▸ Dataset extract:
────
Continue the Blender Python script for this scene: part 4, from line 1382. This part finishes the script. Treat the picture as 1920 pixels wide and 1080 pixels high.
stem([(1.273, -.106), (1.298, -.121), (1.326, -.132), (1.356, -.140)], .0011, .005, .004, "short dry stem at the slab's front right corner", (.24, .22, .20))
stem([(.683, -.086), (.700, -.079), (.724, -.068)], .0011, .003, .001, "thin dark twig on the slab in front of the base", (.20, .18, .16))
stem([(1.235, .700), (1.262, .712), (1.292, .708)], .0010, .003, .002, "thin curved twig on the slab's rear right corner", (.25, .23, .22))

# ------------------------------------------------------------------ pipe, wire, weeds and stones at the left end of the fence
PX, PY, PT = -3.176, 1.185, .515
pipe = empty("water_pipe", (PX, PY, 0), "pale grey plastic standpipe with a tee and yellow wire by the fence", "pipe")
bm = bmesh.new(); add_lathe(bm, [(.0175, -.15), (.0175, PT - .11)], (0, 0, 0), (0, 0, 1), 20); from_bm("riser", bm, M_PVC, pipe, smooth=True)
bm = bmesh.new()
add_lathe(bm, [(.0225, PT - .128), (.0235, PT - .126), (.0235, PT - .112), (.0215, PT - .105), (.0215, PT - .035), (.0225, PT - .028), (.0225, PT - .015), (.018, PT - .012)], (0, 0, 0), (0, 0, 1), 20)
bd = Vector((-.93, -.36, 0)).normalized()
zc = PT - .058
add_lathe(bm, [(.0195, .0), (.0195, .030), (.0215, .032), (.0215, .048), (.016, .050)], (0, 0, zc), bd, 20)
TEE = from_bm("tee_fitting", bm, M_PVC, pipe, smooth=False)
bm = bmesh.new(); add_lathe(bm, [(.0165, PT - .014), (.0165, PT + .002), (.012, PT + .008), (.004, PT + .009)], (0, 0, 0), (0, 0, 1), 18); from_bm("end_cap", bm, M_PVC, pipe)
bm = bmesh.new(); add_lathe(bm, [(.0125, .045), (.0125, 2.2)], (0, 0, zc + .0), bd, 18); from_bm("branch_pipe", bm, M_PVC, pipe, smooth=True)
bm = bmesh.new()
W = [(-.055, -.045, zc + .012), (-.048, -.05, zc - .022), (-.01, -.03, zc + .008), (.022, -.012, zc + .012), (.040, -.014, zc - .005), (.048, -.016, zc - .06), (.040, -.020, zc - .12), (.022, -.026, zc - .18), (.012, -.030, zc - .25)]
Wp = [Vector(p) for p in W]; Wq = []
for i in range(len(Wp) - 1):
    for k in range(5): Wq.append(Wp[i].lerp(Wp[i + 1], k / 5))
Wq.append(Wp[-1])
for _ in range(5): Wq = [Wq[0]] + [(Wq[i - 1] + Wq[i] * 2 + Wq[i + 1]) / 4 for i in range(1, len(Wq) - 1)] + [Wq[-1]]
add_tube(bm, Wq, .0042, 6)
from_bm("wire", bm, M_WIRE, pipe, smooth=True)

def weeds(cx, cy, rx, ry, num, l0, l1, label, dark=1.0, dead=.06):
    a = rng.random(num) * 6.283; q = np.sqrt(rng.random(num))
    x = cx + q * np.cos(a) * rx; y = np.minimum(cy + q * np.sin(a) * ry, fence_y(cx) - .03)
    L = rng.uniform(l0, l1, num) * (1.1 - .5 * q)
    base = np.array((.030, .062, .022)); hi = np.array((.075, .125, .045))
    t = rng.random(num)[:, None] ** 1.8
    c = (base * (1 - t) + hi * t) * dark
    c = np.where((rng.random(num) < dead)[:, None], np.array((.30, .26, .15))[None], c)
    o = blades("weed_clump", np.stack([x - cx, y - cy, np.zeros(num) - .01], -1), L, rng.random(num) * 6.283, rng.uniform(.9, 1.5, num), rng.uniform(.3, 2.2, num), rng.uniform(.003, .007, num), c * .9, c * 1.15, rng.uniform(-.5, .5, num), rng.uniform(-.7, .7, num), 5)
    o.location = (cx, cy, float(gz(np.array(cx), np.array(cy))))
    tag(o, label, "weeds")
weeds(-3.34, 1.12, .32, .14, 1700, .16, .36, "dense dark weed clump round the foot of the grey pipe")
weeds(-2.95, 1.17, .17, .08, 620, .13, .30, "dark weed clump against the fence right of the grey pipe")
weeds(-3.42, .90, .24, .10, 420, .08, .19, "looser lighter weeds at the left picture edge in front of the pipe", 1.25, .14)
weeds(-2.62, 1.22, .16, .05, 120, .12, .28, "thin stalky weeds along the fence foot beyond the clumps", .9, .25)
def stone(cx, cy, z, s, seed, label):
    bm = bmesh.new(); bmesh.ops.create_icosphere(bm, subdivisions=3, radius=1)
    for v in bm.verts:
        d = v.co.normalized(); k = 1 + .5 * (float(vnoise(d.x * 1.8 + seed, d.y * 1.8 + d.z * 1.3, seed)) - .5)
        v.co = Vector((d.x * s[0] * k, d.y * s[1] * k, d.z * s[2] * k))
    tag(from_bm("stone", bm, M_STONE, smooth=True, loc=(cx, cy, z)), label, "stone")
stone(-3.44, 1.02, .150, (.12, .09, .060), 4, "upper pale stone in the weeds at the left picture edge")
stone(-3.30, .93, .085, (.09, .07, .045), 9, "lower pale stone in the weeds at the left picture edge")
────
▸ Written problem: Work out how many lines of the listing above include "picture". Answer with the number and nothing more.

▸ Response to this exercise: 4